STUDENTS WILL BE ABLE TO:
- Identify sources of energy.
- Differentiate between various sources of energy.

GUIDING QUESTIONS:
What is energy?
How do things in our ecosystem get energy?
What do they do with their energy?

MATERIALS:
- Sugar snack, such as sugar cane or maple sugar candy
- Thermometers (the kind that you hold onto your forehead)

CLASS ACTIVITIES:
1. Give students a snack of sugar - pick something that is as close as you can get to a plant. Sugar cane is ideal; maple sugar candy is also good. Discuss: What is sugar?

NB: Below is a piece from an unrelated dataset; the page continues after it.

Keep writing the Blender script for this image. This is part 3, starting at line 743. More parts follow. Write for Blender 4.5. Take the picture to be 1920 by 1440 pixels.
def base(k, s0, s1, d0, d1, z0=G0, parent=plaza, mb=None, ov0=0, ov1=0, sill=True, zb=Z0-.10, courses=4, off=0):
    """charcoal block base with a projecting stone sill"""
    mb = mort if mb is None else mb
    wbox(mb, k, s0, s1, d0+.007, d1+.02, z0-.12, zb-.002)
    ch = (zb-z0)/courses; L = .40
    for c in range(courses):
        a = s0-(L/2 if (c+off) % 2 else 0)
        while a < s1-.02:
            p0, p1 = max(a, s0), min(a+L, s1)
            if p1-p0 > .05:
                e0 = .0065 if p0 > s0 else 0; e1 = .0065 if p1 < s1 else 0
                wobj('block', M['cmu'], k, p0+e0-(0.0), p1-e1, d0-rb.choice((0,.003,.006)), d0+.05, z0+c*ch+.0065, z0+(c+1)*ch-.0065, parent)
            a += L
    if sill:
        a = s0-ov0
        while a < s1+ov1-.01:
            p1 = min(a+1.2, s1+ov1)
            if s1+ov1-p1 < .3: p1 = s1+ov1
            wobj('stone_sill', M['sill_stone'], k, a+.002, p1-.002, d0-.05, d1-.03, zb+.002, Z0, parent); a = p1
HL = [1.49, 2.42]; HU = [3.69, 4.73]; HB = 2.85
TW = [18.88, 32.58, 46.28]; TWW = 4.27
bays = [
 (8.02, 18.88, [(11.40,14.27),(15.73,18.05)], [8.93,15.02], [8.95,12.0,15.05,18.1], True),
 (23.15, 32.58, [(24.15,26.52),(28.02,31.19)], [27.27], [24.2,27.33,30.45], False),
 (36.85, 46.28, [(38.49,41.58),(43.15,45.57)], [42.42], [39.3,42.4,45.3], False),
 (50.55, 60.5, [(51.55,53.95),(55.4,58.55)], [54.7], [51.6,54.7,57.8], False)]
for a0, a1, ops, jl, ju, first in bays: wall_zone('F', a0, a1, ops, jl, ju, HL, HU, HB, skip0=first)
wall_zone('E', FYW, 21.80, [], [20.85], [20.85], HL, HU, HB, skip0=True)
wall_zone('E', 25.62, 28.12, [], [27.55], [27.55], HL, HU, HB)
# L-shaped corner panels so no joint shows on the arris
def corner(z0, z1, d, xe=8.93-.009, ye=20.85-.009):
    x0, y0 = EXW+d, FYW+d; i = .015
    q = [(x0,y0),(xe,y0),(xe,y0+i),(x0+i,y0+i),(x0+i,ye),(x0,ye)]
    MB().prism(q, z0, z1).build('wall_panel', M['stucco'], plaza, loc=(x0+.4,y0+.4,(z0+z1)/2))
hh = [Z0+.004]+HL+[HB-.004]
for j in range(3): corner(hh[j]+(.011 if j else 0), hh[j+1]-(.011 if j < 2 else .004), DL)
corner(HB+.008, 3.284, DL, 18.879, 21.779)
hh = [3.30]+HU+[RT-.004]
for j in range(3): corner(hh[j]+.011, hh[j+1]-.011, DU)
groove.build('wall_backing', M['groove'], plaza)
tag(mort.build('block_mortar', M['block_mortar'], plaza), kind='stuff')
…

What is energy?
2. Have students take and record their temperatures (using forehead thermometers), and then have them exercise in some way: run around, do jumping jacks, etc. Have their temperatures risen? If so, why?
3. Note that energy can be stored, as it was in the sugar, or as it is in fossil fuels. Energy can also be in other forms, such as heat energy or light energy. Brainstorm a list of forms of energy on the board.
4. Where do we get our energy? Pick a food - pizza works well (including mushrooms, a decomposer!) - and trace each item back, showing how its energy comes from plants, and ultimately from sunlight.
5. Assign homework for Personal Energy Use.